Per molti pregare è chiedere. Per Gesù No. Per lui pregare è attaccarsi alla vita, attaccare la bocca alla fontana, alla sorgente. E’ nutrirsi di bocconi e sorsi d’aria che beneficano e bonificano il cuore, la mente, la vita tutta intera. Pregare è “fare il pieno” di Dio, è diventare zolla che accoglie la sua presenza, il suo seme. Pregare, per Gesù è far scorrere nel sentiero del proprio cuore i volti, le immagini, le situazioni dei fratelli. E’ come vedere un film in cui i protagonisti sono le necessità dei fratelli e non quelle proprie.
La madre di tutte le preghiere è quella che ci fa invocare Dio col nome di Padre. Padre come fonte viva, Padre perché inizio di percorsi inediti, Padre perché datore di vita, di ogni forma di vita. Padre perché da lui dipende tutto. Padre perché lui provvede a tutti. Padre perché Dio a cui chiediamo Dio, perché lui non può che dare se stesso.

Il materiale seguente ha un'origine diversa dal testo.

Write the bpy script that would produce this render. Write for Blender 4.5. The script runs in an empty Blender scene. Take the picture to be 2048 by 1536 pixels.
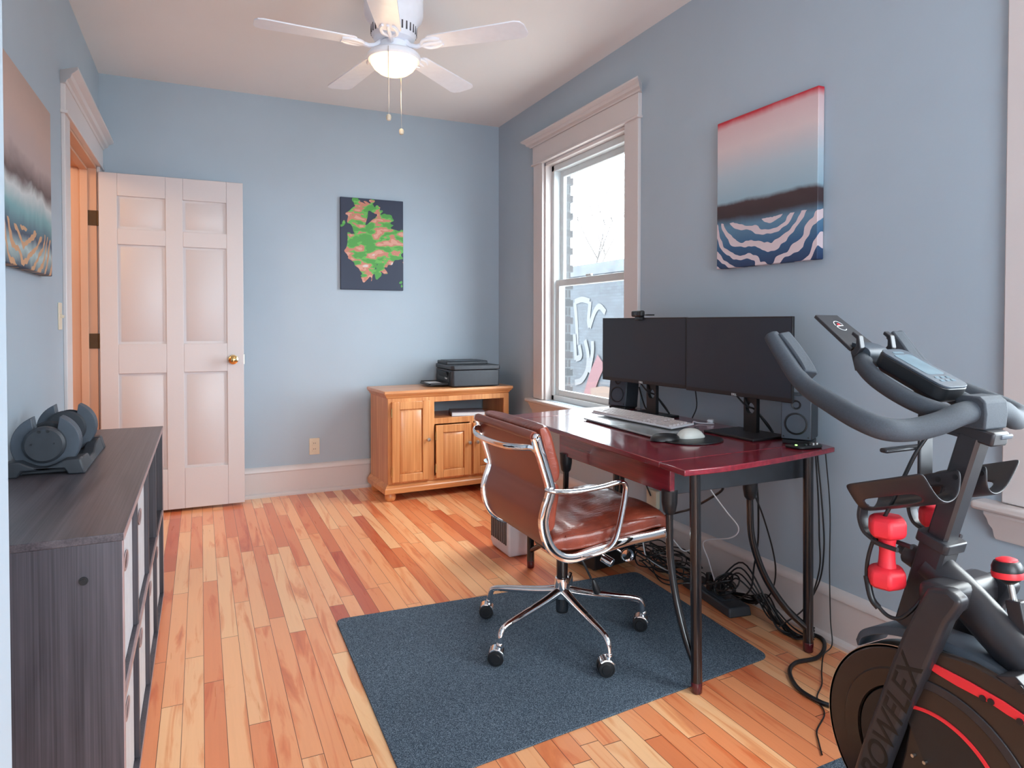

Un Padre che, però, prima di dare deve essere riconosciuto, amato, accolto. “Sia santificato il tuo nome, venga il tuo regno, sia fatta la tua volontà….” Perché accade questo, perché si crede in questo ci si può rivolgere a lui per attirare lo sguardo sulle necessità quotidiane che lui, tra l’altro, conosce già perché ci ama e, “perfino i capelli del nostro capo sono contati”. Un Padre che non ci abbandona nella prova ma ci dà forza, tenendoci sulle sue ginocchia, per non farci soccombere dinanzi alla tentazione.